Minneapolis recently received ArtPlace grants for the Chicago Avenue Arts District, Creative CityMaking, and Anpetu Was’te Cultural Arts Market. The person who asked the question is involved in the Chicago Avenue Arts District, coordinated through Pillsbury House.

Jennifer Arave of ArtShare, also featured on the April 22 program, talked about their life size book project, parade project of wearable floats, and the audio guided walking tours which all involved artistic products “by Northeasters, gifted to Northeasters, FUBU, for us by us.” These shared art experiences are examples of building social capital.

Doug Padilla, who said he is not a free-market capitalist, said he recently visited Santa Monica, which used to be a really special place, like what we want Northeast to be. “Now it’s horrible, it’s all chain stores. It’s ruined. How do you own your community? Property owners are selling to the chains. How do you stop them?”

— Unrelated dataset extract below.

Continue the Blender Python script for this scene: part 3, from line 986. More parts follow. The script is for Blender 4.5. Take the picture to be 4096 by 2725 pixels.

Adelheid Koski, the volunteer chair of the Holland Neighborhood Improvement Association (which sponsored ArtShare and is where Reich made his first mark on Northeast as a project director), said this is one job for volunteers. “Neighborhood leaders need to

liaise to explain the importance of the arts.” She commented that the warehouses where art is made are isolated, that except for the events like Art-A-Whirl it is hard for residents to connect. “We have restaurants, perhaps we need pop-up galleries” on Central Avenue.

Kayim and Reich agreed that chains can be capped or discouraged. Reich said, “the chains won’t land unless the space fits their formula.” And through small area plans (a city planning tool) a neighborhood can stay unfriendly to those formulas.

Participating in such planning efforts is just one way to underscore the value of art. The other: If applicable, report income from art and declare oneself as an artist on the tax forms, so that the true creative density of a ZIP code can be measured.

Editor’s note: Margo Ashmore is a Minneapolis Arts Commissioner and served on the Steering Committee for the Minneapolis Creative Index 2013.